Rather than dealing with an American occupying force in their country, Farah witnesses a Russian invading force. This particular group of soldiers she encounters is not doing what they’re supposed to be doing. Minkoff was reluctant to spoil any major plot beats, but did note that one of the antagonists would be a Russian general, who he described as “one particular rogue general, who you should think of like Colonel Kurtz in Apocalypse Now, who goes off the reservation and says: ‘I know how to protect Russia. Don’t you worry about legality and all that. This country—this fictional country of Ursekstan—this is a breeding ground for terrorists. And if they can’t administrate themselves, I will do it for them.’ And, ultimately, we work with Russians to take him out, because he’s a problem.”

After that response, I asked my question about the Russian soldier who had noted that his commanding officer “likes the young ones,” and asked about the implied sexual peril towards the player character in that moment, who is herself a young girl trying to sneak her way out of that situation.

“Part of the reality of war is that there are people who face unpleasant events, and there is a portion—I’m really trying to work around spoilers—but what we don’t want to shy away from is the realities that some people face in war,” Minkoff said. “And some of those things are touched upon in the storyline. All I can tell you is that, as with every case, we have many consultants on staff.”

As a follow-up, I asked Minkoff about whether any of the team’s research about child soldiers had involved, say, pedophile rapists. At that point, he had a very different response.

“This is a fictionalised world,” he said. “This is not real life. This is not real politics. This is not even a real country in the world. So, no. These events are not specific to any real-world research. What this is, is an entertainment product with a fictional story.” But, I asked, it’s a story that is intended to be grounded in realism, right? Minkoff said “yes,” and left it at that.

After the presentation ended, the PR team followed up with me to note that the line in question was going to be cut from the game, and that it was originally intended as foreshadowing for a later scene in the Modern Warfare campaign which has also apparently been cut.

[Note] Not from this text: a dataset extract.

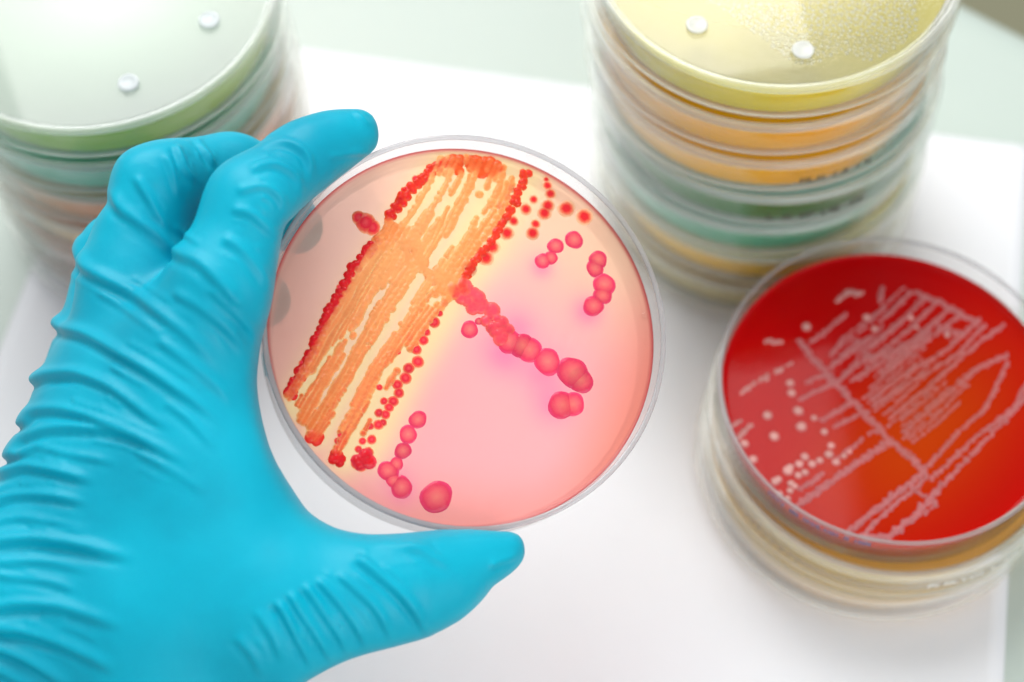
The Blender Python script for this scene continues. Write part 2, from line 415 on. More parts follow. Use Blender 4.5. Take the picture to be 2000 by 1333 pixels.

Although Farah will apparently face some significant perils in this game, this particular peril doesn’t appear to be one of them.

At the beginning of the presentation, Minkoff had noted that even people who seem like villains always see themselves as “the hero of their own story.”

“We want to make sure that in this story you see war from all of these varied perspectives,” he said. “You may not agree with what a given character decides they want to do, and you may end up labelling them a terrorist or a villain, but you should understand why they fight.”

The two scenes do not appear to depict these shades of grey, though. These two scenes depict a binary view of right and wrong. There are terrorists, who you can and should shoot, and civilians, who you should not shoot. There are good soldiers, who follow the right orders from the right people, and then there are bad soldiers, who follow bad orders.

Modern Warfare will have win states and fail states, and its fail states will apparently also make a moral judgment about whether you’ve effectively followed this good-and-evil binary.

Modern Warfare is still in development and the game has already changed, even in terms of what will be included in the final versions of the scenes that have been shown to the press. The seemingly binary nature of these scenes could end up being a lot more complicated in practice. Perhaps Farah will end up working with American soldiers to take down the “bad” Russian soldiers. Or perhaps she will decide, as an adult, that she is opposed to Western interlopers in her country. The latter seems unlikely, though, given her apparent preference for speaking English.

I would like to believe the pitch that I’ve heard, that this is a Modern Warfare game that actually considers multiple perspectives in war and encourages the player to sympathise with different fighters’ plights. The two scenes don’t necessarily show that. But, again, the game could change. It already has.